Stored data:
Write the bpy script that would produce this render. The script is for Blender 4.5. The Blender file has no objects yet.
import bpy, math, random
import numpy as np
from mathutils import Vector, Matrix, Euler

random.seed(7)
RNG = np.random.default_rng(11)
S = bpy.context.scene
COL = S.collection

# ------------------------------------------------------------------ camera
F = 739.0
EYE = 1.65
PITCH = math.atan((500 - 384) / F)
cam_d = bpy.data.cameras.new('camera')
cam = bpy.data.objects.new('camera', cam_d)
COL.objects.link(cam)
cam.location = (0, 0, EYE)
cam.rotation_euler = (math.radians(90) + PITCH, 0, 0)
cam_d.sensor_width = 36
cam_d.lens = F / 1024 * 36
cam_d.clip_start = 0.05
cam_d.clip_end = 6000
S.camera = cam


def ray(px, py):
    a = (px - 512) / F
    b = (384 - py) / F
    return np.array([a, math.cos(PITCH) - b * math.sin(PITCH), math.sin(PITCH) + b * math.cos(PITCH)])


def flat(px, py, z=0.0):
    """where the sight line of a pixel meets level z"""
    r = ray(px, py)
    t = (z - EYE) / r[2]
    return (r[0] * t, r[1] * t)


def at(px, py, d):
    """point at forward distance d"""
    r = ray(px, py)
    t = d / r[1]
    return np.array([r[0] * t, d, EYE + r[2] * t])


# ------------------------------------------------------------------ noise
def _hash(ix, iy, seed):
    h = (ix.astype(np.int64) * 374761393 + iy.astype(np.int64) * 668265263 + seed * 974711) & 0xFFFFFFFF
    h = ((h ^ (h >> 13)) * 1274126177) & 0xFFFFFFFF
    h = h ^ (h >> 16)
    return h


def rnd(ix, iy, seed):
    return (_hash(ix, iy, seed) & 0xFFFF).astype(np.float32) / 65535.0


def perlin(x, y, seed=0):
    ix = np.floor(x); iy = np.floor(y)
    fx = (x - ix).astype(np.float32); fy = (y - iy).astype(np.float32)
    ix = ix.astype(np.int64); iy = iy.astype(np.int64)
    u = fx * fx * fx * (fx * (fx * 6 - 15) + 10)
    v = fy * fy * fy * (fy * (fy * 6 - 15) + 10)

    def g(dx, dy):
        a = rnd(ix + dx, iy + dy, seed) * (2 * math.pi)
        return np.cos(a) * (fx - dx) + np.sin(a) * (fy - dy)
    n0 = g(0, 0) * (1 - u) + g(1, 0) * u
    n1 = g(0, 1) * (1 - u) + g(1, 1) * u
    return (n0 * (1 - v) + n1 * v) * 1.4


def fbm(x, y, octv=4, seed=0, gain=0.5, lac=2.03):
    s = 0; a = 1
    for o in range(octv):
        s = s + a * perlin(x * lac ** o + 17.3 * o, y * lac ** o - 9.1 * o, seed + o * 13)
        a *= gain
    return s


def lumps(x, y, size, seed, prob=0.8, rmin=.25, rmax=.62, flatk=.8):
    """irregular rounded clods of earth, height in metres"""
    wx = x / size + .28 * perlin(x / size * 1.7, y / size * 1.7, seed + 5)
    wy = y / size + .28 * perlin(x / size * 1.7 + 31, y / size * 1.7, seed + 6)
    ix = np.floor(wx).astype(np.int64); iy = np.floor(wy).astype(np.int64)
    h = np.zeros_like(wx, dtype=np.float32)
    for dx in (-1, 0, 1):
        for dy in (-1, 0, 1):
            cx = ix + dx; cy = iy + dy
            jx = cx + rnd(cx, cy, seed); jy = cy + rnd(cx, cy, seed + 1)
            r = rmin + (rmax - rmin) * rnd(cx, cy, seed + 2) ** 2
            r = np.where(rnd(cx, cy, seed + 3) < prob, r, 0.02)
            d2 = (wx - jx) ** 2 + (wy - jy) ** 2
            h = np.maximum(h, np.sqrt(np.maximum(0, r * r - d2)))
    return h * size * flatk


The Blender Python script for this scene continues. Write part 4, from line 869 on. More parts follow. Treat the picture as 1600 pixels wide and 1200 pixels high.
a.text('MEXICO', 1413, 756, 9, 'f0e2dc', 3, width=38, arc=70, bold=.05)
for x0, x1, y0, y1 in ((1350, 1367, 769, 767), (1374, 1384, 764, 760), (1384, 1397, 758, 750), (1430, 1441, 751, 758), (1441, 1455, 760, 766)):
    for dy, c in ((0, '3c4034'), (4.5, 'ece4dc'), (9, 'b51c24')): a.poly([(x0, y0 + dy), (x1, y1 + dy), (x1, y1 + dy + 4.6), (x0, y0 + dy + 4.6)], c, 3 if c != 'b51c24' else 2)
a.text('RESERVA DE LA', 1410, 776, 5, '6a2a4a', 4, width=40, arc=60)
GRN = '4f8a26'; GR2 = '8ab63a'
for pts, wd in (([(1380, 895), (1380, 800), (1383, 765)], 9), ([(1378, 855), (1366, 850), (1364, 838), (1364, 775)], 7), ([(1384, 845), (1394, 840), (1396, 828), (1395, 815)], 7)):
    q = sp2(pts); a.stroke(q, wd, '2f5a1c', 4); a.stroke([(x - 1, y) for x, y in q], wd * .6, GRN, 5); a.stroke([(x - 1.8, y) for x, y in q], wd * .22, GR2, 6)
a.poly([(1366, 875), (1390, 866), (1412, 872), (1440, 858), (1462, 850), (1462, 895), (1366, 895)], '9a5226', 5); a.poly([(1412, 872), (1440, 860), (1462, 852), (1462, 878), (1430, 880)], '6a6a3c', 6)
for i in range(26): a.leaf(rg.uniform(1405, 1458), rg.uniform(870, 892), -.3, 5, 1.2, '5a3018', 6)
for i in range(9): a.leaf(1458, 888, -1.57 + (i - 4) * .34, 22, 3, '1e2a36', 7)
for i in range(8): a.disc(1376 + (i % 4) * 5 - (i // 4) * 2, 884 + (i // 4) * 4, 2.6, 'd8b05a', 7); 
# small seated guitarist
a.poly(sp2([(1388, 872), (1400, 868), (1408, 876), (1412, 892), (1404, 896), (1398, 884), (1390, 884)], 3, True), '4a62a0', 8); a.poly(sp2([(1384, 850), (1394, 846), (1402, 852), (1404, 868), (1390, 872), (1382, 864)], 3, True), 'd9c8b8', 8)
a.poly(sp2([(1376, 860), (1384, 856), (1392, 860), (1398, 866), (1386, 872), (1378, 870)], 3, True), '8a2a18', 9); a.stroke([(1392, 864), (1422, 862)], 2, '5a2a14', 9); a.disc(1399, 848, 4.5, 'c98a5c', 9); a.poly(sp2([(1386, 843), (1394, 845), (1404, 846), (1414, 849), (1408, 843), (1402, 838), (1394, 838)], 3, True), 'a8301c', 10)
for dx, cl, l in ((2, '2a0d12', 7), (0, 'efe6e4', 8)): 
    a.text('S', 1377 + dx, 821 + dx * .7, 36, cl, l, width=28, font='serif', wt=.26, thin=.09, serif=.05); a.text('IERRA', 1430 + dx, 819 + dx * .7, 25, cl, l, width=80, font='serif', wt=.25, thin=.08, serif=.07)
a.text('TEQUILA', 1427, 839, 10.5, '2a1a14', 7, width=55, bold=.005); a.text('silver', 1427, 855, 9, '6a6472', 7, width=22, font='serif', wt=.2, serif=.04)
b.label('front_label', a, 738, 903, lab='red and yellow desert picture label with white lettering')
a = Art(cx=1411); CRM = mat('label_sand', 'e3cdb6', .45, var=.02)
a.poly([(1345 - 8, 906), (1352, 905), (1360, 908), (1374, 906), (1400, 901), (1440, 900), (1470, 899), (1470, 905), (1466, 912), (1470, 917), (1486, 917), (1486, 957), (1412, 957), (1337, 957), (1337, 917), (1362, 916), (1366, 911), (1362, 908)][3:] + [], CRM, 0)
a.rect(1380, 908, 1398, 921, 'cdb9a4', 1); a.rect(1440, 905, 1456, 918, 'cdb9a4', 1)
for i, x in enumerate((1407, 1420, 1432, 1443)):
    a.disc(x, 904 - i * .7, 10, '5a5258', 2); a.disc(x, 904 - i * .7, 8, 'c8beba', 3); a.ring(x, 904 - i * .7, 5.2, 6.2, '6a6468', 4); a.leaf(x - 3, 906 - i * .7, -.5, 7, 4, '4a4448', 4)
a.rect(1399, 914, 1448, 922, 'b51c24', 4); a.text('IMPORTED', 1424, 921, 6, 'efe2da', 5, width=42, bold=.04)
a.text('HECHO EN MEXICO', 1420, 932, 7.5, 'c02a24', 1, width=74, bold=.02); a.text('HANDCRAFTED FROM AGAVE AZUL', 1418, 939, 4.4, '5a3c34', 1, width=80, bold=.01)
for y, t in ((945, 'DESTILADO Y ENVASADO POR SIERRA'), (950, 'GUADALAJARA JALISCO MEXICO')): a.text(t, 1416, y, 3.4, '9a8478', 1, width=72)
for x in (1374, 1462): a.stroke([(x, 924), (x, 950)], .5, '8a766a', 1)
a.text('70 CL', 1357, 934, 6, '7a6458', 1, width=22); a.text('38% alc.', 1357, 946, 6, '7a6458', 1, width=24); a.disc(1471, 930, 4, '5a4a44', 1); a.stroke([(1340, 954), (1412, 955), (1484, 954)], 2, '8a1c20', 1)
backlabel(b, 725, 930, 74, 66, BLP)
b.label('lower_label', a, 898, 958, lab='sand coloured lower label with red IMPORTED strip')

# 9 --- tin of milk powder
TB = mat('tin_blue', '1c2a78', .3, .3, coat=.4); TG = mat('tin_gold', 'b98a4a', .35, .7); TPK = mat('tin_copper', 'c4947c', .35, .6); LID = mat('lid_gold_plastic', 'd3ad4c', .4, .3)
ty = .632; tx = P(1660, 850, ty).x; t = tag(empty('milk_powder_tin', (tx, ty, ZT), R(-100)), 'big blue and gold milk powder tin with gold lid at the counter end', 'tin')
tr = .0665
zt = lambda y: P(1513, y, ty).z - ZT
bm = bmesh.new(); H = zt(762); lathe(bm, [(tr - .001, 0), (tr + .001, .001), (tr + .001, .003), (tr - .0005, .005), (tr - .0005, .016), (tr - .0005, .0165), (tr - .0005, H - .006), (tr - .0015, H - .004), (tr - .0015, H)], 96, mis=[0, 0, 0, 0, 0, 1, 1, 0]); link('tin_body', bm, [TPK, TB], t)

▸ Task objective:
Quote the records from their first line to the line with "COL = S.collection", inclusive, without adding or dropping anything.

▸ Result:
Write the bpy script that would produce this render. The script is for Blender 4.5. The Blender file has no objects yet.
import bpy, math, random
import numpy as np
from mathutils import Vector, Matrix, Euler

random.seed(7)
RNG = np.random.default_rng(11)
S = bpy.context.scene
COL = S.collection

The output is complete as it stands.